In my personal life, there are things that have completely depleted my sense of ability to possess hope. I have lost nearly everything this past year, and I'm still facing some giant obstacles and trials ahead. In my human weakness, I really don't see a lot of hope. But then I have to ask myself, what is hope, and where does it come from?

The spiritual definition of Hope is: the trusting expectation that God will keep His word.  If I believe in God, and I believe that His word is true, then I must believe that there is hope!

Belief is a choice, therefore, Hope is a choice. This is a statement that I do not make easily. I am a very emotional person.  What I feel impacts my life on a very deep level. It is hard for me to make choices in spite of feelings.  But this is something that God is showing me that I need to truly work on in order to have the best quality of life. I need to acknowledge that hope is a choice, that hope is a gift, and that hope is always there for me, as long as I choose to reach out and grab it.

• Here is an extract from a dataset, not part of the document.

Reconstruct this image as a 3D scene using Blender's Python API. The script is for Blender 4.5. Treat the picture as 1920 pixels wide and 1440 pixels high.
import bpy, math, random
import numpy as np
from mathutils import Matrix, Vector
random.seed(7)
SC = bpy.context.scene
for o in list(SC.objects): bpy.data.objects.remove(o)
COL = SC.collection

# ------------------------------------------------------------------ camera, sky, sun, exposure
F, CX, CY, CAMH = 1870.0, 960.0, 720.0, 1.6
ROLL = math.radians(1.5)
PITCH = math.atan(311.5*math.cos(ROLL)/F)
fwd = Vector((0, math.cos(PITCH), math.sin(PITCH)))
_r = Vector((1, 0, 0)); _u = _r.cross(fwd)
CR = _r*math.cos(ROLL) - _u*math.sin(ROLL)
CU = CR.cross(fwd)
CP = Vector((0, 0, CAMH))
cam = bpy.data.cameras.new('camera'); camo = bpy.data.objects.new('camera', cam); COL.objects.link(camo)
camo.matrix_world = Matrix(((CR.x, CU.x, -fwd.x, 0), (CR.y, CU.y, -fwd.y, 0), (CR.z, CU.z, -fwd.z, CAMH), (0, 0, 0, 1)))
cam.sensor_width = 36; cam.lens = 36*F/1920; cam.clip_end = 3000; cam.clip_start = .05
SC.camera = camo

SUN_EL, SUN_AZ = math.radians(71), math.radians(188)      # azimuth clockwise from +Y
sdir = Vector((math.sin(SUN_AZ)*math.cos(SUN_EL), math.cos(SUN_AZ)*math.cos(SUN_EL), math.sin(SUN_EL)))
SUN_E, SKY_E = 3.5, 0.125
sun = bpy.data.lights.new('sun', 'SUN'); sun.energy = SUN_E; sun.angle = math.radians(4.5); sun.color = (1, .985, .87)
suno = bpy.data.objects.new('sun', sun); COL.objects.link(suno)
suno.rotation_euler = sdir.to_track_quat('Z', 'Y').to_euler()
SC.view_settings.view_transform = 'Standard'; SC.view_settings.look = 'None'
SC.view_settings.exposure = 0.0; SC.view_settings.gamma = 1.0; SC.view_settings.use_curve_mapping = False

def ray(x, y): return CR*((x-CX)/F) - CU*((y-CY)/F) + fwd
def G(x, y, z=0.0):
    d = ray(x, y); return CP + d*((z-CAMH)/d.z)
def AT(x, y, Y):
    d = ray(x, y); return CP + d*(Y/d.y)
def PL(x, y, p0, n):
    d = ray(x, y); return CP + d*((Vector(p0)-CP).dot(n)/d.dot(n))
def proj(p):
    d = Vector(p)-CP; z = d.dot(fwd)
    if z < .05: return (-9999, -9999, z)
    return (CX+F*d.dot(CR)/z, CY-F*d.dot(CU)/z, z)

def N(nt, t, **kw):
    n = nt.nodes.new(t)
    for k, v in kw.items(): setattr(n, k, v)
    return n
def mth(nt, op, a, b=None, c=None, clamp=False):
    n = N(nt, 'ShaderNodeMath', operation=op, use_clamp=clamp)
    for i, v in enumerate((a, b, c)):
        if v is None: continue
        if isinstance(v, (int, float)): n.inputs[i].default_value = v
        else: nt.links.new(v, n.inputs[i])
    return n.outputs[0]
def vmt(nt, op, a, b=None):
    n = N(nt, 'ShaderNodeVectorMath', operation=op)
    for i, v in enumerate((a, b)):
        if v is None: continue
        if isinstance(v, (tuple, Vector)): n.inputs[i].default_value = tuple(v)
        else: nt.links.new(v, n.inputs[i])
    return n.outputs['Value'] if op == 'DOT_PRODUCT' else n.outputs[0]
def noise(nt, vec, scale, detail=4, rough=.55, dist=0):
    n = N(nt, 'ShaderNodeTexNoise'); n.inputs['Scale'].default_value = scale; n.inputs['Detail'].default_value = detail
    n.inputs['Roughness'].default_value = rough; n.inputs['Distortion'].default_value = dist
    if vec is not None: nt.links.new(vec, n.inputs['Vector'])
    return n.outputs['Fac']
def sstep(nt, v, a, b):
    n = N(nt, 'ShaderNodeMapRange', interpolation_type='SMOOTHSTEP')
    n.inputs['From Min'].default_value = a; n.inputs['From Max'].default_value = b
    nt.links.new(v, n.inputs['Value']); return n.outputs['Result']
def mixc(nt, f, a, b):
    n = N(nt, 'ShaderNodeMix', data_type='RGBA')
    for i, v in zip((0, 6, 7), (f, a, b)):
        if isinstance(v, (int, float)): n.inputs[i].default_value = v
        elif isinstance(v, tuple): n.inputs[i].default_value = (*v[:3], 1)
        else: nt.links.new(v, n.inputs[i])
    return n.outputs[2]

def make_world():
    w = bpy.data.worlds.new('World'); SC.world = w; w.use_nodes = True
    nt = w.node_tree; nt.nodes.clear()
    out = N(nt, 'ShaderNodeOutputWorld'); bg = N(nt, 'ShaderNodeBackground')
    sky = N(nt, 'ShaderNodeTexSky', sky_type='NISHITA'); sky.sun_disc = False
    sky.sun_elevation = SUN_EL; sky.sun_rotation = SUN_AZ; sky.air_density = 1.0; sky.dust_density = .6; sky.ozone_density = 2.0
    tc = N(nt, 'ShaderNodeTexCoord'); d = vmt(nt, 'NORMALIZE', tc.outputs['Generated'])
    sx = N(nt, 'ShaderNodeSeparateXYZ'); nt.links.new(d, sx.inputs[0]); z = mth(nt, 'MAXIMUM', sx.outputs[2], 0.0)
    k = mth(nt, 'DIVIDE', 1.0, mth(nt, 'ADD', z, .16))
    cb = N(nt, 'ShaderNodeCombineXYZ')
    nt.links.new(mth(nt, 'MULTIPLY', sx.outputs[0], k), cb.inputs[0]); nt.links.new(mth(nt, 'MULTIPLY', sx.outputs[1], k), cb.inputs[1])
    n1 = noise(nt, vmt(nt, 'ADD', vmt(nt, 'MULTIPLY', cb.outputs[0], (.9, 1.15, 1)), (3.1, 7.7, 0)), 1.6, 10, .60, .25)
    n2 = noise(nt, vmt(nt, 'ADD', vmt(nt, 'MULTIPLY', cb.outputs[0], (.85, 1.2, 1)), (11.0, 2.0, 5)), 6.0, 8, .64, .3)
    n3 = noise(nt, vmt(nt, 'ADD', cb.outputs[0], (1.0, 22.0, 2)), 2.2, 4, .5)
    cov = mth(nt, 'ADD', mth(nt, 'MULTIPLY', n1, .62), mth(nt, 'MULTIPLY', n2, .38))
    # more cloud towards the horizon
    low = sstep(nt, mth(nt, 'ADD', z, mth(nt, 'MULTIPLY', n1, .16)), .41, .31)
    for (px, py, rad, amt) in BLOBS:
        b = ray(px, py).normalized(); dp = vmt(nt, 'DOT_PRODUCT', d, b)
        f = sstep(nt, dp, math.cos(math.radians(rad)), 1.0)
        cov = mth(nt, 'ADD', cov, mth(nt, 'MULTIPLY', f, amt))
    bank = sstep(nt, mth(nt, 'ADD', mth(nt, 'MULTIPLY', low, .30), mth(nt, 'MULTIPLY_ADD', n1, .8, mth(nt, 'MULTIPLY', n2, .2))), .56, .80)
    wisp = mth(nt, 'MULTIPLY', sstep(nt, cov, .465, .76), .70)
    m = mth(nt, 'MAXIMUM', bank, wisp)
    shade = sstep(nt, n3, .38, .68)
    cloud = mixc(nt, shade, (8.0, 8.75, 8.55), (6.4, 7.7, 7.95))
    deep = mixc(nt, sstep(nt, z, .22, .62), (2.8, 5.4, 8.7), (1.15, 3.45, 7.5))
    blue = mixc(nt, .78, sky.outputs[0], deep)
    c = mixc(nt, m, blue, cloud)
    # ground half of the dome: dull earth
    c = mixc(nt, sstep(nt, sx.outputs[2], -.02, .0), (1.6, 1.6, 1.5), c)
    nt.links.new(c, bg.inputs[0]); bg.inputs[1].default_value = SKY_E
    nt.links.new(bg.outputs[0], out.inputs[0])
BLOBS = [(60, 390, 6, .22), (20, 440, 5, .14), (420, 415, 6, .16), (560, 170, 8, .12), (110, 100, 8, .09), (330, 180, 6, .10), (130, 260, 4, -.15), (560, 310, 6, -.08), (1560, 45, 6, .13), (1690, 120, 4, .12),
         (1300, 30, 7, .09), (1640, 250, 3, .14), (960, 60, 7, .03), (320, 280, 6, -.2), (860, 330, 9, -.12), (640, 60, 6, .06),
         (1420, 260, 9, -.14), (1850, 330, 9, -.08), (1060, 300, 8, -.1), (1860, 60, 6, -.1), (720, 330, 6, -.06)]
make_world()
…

Nothing in this world has ever been accomplished without hope. Hold on to it. And if you don't have it, choose it.  Your life will transform. I truly believe this with all of my heart, and will be reporting back to you on my own results.

When nothing seems to be going your way, and when you feel that you are up against the mightiest mountain, hold on and press forward!!!! Hold on to Hope.  If you have nothing to begin with, then you have nothing to lose. Hope will get us through to the Finish Line.